Dawkins spends a goodish bit of time in his first chapter trying to show that belief in supernatural religion is not worthy of the thinking man’s respect.
“It is in the light of the unparalled presumption of respect for religion that I make my own disclaimer for this book. I shall not go out of my way to offend, but nor shall I don kid gloves to handle religion any more gently than I would handle anything else” (p. 27).
That is right at the end of chapter one. Having thus prepared us, the first words in chapter two are these:
“The God of the Old Testament is arguably the most unpleasant character in all fiction: jealous and proud of it; a petty, unjust, unforgiving control-freak; a vindictive, bloodthirsty ethnic cleanser; a misogynistic, homophobic, racist, infanticidal, genocidal, filicidal, pestilential, megalomaniacal, sadomasochistic, capriciously malevolent bully” (p. 31)
Well, Richard, don’t hold back on our account. So let us spend a few moments addressing the ethics of polemical exchange. This topic usually gravitates toward the question of what kind of thing is “above the belt” and what is “below the belt.” This is an important question, worthy of consideration in its own right, but there is another related question which I want to address here, because it is an obvious factor in the rise of the “new atheism.” More than one observer has noted that there has been a new wave of atheistic writers who belong to the “take no prisoners” school of thought. Previous atheists had adopted the strategy of an urbane sophistication, an attitude that rose above the unwashed superstitions of the masses. We theists were allowed our silly beliefs and practices, and “educated people” had the confidence to know that these assumptions of ours presented no threat whatever to the continued regency of unbelief. After all, we were offering up our ineffectual prayers to that great nullity in the sky from red-state fly-over country, and the real action was occuring in the corridors of cultural power in New York, LA, and Washington, DC.
This patronizing attitude on the part of atheists appears to be disappearing, and there are deep reasons for it. I speak as a conservative Christian who has felt (for thirty years or more) that the besetting sin of Christian conservatives was the sin of conducting polemical warfare with the really bad motive-mix of hatred, panic, and fear. The end result was a hard-hitting polemic that was invariably shrill.
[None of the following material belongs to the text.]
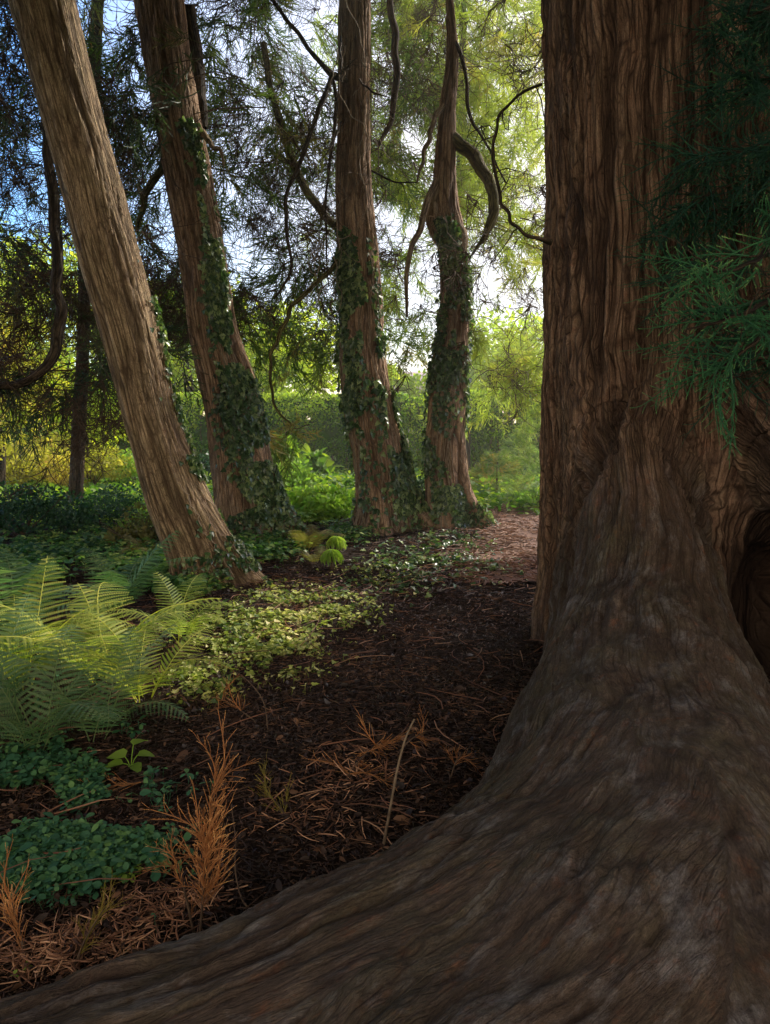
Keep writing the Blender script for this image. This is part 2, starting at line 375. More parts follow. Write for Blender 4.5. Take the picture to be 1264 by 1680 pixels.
# ------------------------------------------------------------------ targets the sun reaches between the boughs
LIT = []
def lit(px, py, r, Y=None, h=0):
    p = G(px, py) if Y is None else at(px, py, Y); p = p.copy(); p[2] += h; LIT.append((p, r))
for a in [(485, 985, .30), (420, 1012, .28), (540, 1000, .18), (370, 1040, .22), (330, 1085, .15), (455, 1040, .18),
          (600, 1250, .13), (150, 1545, .09), (70, 1590, .10), (260, 1520, .08), (210, 1550, .07), (20, 1620, .1),
          (850, 840, .7), (800, 880, .35), (870, 880, .4), (840, 910, .25), (610, 925, .12), (680, 930, .14), (235, 1430, .06)]: lit(*a)
lit(345, 1500, .17, h=.22); lit(330, 1520, .1, h=.08); lit(548, 925, .16, h=.1)
for a in [(200, 1120, .42), (60, 1120, .36), (300, 1090, .34), (130, 1060, .5), (350, 1020, .25)]: lit(*a, h=.3)
for a in [(530, 835, 1.0), (480, 800, .9), (60, 800, 1.6), (200, 810, 1.4), (860, 800, 1.2)]: lit(*a, h=.4)
for px, py, r in [(125, 10, .14), (134, 60, .12), (150, 120, .15), (166, 180, .16), (180, 240, .14), (196, 300, .08), (206, 340, .15), (222, 410, .16), (234, 450, .1), (252, 530, .16), (262, 570, .12)]: lit(px, py, r, 6.95)
for px, py, r in [(318, 140, .16), (326, 180, .18), (336, 255, .12), (368, 430, .16), (380, 480, .12), (392, 560, .2), (410, 620, .34), (430, 670, .3), (440, 730, .3), (448, 790, .3)]: lit(px, py, r, 9.45)
for px, py, r in [(607, 20, .2), (608, 110, .2), (608, 190, .15), (612, 290, .2), (622, 400, .25), (628, 470, .2), (634, 580, .34), (645, 650, .34), (660, 730, .34), (672, 780, .2)]: lit(px, py, r, 10.3)
for px, py, r in [(752, 110, .3), (748, 200, .2), (752, 270, .2), (764, 500, .2), (768, 600, .2), (768, 660, .3), (767, 720, .3), (785, 850, .35), (805, 310, .35)]: lit(px, py, r, 10.35)
LP = np.array([a[0] for a in LIT]); LR = np.array([a[1] for a in LIT])
def sun_clear(P, ext):
    """True where a spray at P of size ext would shade one of the sunlit spots"""
    d = P[:, None]-LP[None]; t = d@SUN
    dist = np.linalg.norm(d-t[..., None]*SUN, axis=-1)
    return ((dist < LR[None]+ext) & (t > .25)).any(1)

# ------------------------------------------------------------------ the giant tree
def sdf_cone(P, a, b):
    """round-cone like: distance to segment minus interpolated radius. returns d, t, len"""
    pa = P-a[:3]; ba = (b[:3]-a[:3]).astype(f32); L2 = float(ba@ba)
    h = np.clip((pa@ba)/L2, 0, 1)
    d = np.sqrt(((pa-h[:, None]*ba)**2).sum(1))-(a[3]+(b[3]-a[3])*h)
    return d, h
A_ = lambda *r: np.array(r, f32)
CH = {
 'trunk': [A_(1.97, 4.95, -.4, .94), A_(1.96, 4.95, .5, .89), A_(1.93, 4.95, 1.5, .87), A_(1.86, 4.92, 2.9, .84), A_(1.77, 4.90, 4.2, .83), A_(1.70, 4.9, 6., .82)],
 'rootA': [A_(1.62, 4.55, 1.85, .20), A_(1.50, 4.42, 1.40, .28), A_(1.45, 4.14, .95, .35), A_(1.36, 3.75, .42, .45), A_(1.18, 3.15, .06, .56), A_(1.05, 2.45, -.12, .56), A_(.98, 1.5, -.20, .60), A_(.9, .3, -.3, .62)],
 'rootL': [A_(1.25, 3.3, .0, .46), A_(.93, 2.80, -.02, .45), A_(.58, 2.22, -.01, .42), A_(.15, 1.80, .0, .37), A_(-.35, 1.50, .0, .33), A_(-1.1, 1.25, -.05, .29), A_(-2.2, 1.0, -.15, .25)],
 'rootM': [A_(1.1, 2.3, .0, .42), A_(.55, 1.6, .0, .42), A_(-.1, 1.0, -.05, .4), A_(-.9, .6, -.1, .4)],
 'rootR': [A_(1.95, 4.45, 2.3, .22), A_(2.12, 4.15, 1.75, .30), A_(2.35, 3.75, 1.15, .34), A_(2.55, 3.3, .6, .38), A_(2.8, 2.7, .15, .42), A_(3.1, 2.0, -.1, .42)],
 'flareW': [A_(1.28, 4.75, .95, .12), A_(1.22, 4.60, .5, .18), A_(1.18, 4.40, .1, .2), A_(1.1, 4.2, -.2, .2)],
}
def _pt(px, py, Y, r): return np.array(list(at(px, py, Y))+[r], f32)
FOLDS = [[_pt(1022, 560, 4.26, .02), _pt(1012, 620, 4.24, .035), _pt(996, 700, 4.22, .045), _pt(958, 785, 4.27, .055), _pt(922, 850, 4.42, .045), _pt(905, 930, 4.5, .03)],
         [_pt(1045, 640, 4.12, .03), _pt(1105, 715, 4.0, .04), _pt(1150, 790, 3.93, .06), _pt(1190, 870, 3.88, .075), _pt(1230, 960, 3.8, .09)],
         [_pt(1150, 620, 4.0, .02), _pt(1200, 680, 3.95, .05), _pt(1250, 760, 3.85, .06), _pt(1290, 860, 3.75, .05)]]
BULGE = _pt(1062, 690, 4.22, .17)
def chain_d(P, ch):
    D = None
    for a, b in zip(ch[:-1], ch[1:]):
        d, _ = sdf_cone(P, a, b)
        D = d if D is None else np.minimum(D, d)
    return D
def smin(a, b, k):
    h = np.maximum(k-np.abs(a-b), 0)/k
    return np.minimum(a, b)-h*h*k*.25
def sdf(P):
    D = chain_d(P, CH['trunk'])
    # fluting of the trunk
    ph = np.arctan2(P[:, 1]-4.93, P[:, 0]-1.9); z = P[:, 2]
    D = D-.035*np.sin(ph*5+z*.35+1.)-.02*np.sin(ph*9-z*.3)-.025*np.exp(-np.maximum(z, 0)*1.1)*np.sin(ph*7+.5)
    D = smin(D, chain_d(P, CH['rootA']), .20)
    D = smin(D, chain_d(P, CH['rootL']), .30)
    D = smin(D, chain_d(P, CH['rootM']), .25)
    D = smin(D, chain_d(P, CH['rootR']), .30)
    D = smin(D, chain_d(P, CH['flareW']), .12)
    D = smin(D, np.sqrt(((P-BULGE[:3])**2).sum(1))-BULGE[3], .16)
    m_ = (P[:, 2] > 0) & (P[:, 2] < 2.2) & (P[:, 1] < 4.8) & (P[:, 0] > .8)
    if m_.any():
        Dm = D[m_]; Pm = P[m_]
        Pw = Pm+.05*(fbm(Pm*5, 64, 2)-.5)[:, None]
        for fo in FOLDS: Dm = -smin(-Dm, chain_d(Pw, fo), .11)
        D[m_] = Dm
    q = (P-np.array([2.14, 4.02, .40], f32))/np.array([.15, .42, .50], f32); hol = (1-np.sqrt((q**2).sum(1)))*.27
    D = -smin(-D, -hol, .22)
    D = D+.06*(fbm(P*[1.8, 1.8, 1.2], 61, 2)-.5)+.035*(fbm(P*[5, 5, 4], 62, 2)-.5)
    return D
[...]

In contrast, I have sought, over many years, to cultivate a manner of polemical exchange that is willing to hit hard, but from a position of strength and confidence, or, to speak in biblical categories, from a position of faith. It is not enough to be in the “right,” and it is not enough to be striking the “right” person. That can happen when two junior high girls get in a slap fight over a boy with acne.
What has happened to the atheists and unbelievers is this: they have begun to see their hegemonic control over public discourse begin to slip away. Educated people are starting to question, in public, some of the sacred objects that had been safely sealed up in their secular sanctus sanctorum. Confronted with this, they have responded as badly as some Christians did when the same thing started to happen to us several centuries ago. In other words, I know what this kind of shrillness smells like. We have been guilty of it in far too many ways. But now the fundamentalist secularists, men like Dawkins and Harris, are starting to behave in just the way that fundamentalists do. When everything you hold dear appears to be threatened, one of the easiest things to do is to drift into a “no-holds barred” mindset.
Some Christians, reacting to panicked flame-throwing of fearful Christians, have opted for the opposite error. Tepid, balanced, irenic, and boring, they follow in the steps of the Master, as He was conceived by effeminate painters of the Victorian era — that Jesus could have done advertisements for Clairol. For such Christians, any kind of fight at all is a bad testimony.
All this to say, I, like Dawkins, am not going to go out of my way to offend. But unlike Dawkins, I have no intention of letting this sign of panic among the Philistines lure me into any kind of polemical imitation. I want to fight like D’Artagnan and not like Tiffany.